Goal => Which lines hold the word "pixels"? Copy each of them from the material.

Given data =>

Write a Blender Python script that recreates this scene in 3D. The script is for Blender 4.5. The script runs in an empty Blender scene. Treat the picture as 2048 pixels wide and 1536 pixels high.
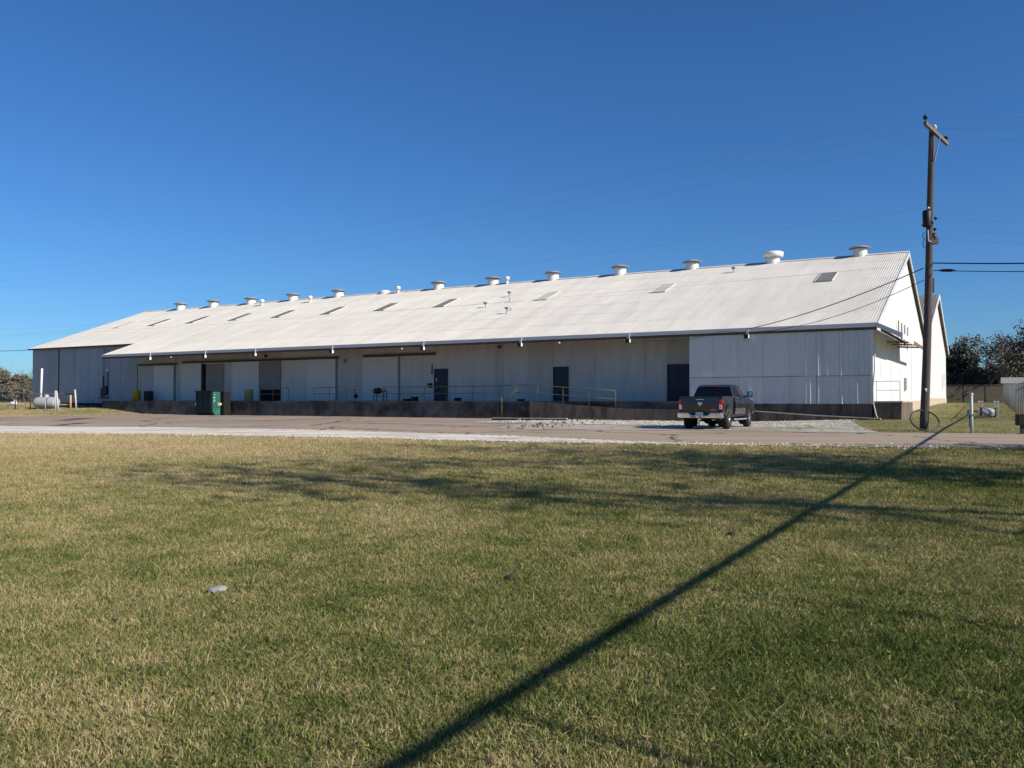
...
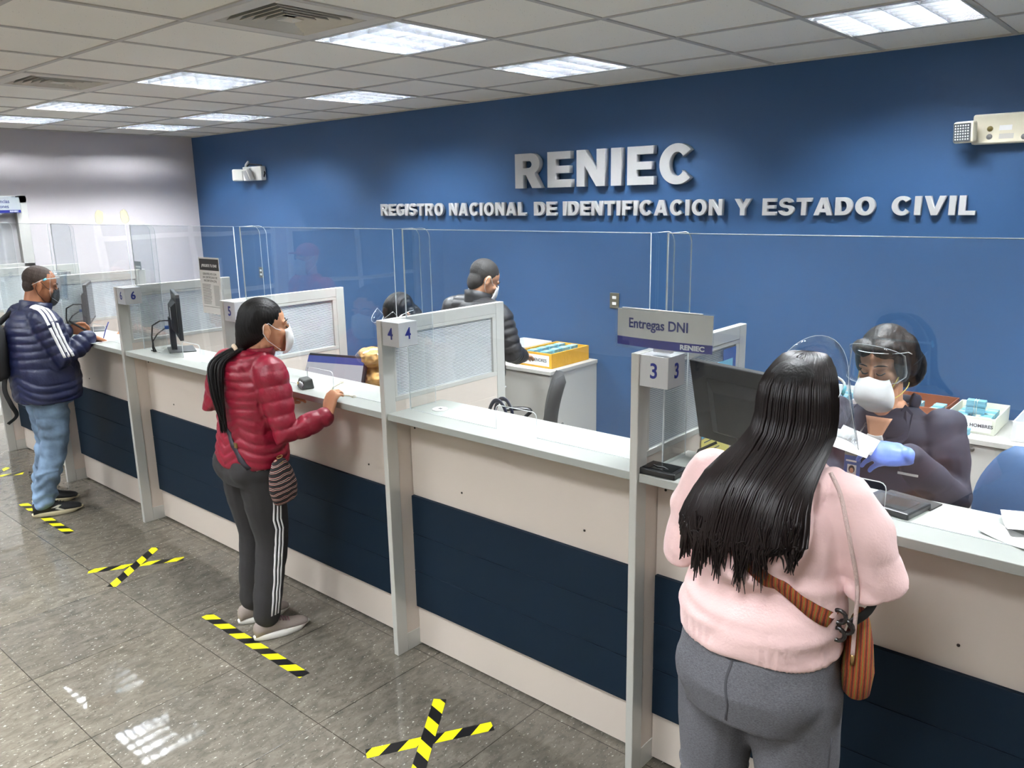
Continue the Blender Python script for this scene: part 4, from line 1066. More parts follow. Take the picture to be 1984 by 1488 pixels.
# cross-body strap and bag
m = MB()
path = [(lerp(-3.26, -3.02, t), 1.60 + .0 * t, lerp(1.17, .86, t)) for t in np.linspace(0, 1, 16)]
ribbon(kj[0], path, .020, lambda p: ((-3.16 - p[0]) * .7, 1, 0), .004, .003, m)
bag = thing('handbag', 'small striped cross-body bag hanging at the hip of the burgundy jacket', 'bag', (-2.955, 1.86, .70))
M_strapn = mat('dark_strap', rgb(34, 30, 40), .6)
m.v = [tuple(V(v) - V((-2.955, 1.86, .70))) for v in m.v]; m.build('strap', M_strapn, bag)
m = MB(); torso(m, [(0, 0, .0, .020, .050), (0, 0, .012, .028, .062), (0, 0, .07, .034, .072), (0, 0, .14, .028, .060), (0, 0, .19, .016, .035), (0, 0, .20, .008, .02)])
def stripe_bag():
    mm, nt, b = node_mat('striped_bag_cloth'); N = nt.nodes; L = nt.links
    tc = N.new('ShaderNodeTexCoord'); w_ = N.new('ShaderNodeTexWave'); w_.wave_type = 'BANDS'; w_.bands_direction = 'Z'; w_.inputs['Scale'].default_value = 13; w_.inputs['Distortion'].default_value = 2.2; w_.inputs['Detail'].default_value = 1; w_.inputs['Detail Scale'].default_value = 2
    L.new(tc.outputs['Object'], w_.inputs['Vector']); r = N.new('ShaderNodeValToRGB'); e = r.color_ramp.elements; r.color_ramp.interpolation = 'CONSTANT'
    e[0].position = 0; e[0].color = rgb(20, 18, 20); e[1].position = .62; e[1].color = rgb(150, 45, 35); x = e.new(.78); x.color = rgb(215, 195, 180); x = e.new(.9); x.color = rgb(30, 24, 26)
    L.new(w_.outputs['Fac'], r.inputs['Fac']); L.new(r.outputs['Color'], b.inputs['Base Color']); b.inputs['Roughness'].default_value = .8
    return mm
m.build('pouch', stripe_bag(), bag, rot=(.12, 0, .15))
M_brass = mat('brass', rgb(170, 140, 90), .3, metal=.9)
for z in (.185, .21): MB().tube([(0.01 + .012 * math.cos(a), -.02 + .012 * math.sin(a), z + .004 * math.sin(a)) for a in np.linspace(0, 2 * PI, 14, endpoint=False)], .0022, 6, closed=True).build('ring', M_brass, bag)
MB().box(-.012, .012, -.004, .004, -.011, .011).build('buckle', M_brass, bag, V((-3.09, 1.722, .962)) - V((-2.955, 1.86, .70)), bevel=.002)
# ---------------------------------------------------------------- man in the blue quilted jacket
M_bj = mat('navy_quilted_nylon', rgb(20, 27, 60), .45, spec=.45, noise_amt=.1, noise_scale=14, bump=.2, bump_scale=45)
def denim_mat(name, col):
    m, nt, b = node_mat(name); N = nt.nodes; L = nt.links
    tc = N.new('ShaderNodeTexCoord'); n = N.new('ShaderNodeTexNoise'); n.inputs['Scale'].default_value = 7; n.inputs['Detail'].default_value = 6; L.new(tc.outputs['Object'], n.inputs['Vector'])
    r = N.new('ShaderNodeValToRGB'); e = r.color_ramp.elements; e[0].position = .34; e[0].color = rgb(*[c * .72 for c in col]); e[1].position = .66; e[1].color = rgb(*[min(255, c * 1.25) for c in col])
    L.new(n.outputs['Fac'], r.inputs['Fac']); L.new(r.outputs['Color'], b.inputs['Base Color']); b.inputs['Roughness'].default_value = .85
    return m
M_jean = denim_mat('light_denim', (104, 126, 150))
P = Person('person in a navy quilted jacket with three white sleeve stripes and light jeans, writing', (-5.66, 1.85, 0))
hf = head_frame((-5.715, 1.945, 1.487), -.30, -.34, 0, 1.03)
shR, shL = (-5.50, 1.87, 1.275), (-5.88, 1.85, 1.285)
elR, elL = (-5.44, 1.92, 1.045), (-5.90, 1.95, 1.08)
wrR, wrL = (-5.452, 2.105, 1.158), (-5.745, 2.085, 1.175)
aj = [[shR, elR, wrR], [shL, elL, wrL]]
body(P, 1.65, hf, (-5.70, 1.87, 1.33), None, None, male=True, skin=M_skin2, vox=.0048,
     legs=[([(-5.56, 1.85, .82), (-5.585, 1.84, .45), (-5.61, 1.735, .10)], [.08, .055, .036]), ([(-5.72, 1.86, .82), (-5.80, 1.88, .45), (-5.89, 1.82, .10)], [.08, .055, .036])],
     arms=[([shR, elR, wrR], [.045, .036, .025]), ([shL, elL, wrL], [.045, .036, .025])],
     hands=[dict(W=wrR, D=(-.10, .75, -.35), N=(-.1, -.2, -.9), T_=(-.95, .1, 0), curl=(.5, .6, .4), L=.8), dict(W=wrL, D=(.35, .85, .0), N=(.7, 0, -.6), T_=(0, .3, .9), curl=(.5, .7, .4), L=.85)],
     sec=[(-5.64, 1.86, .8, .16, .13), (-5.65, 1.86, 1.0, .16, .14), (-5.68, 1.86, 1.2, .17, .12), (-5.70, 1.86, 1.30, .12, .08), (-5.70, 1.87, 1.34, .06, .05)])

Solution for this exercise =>
Write a Blender Python script that recreates this scene in 3D. The script is for Blender 4.5. The script runs in an empty Blender scene. Treat the picture as 2048 pixels wide and 1536 pixels high.
Continue the Blender Python script for this scene: part 4, from line 1066. More parts follow. Take the picture to be 1984 by 1488 pixels.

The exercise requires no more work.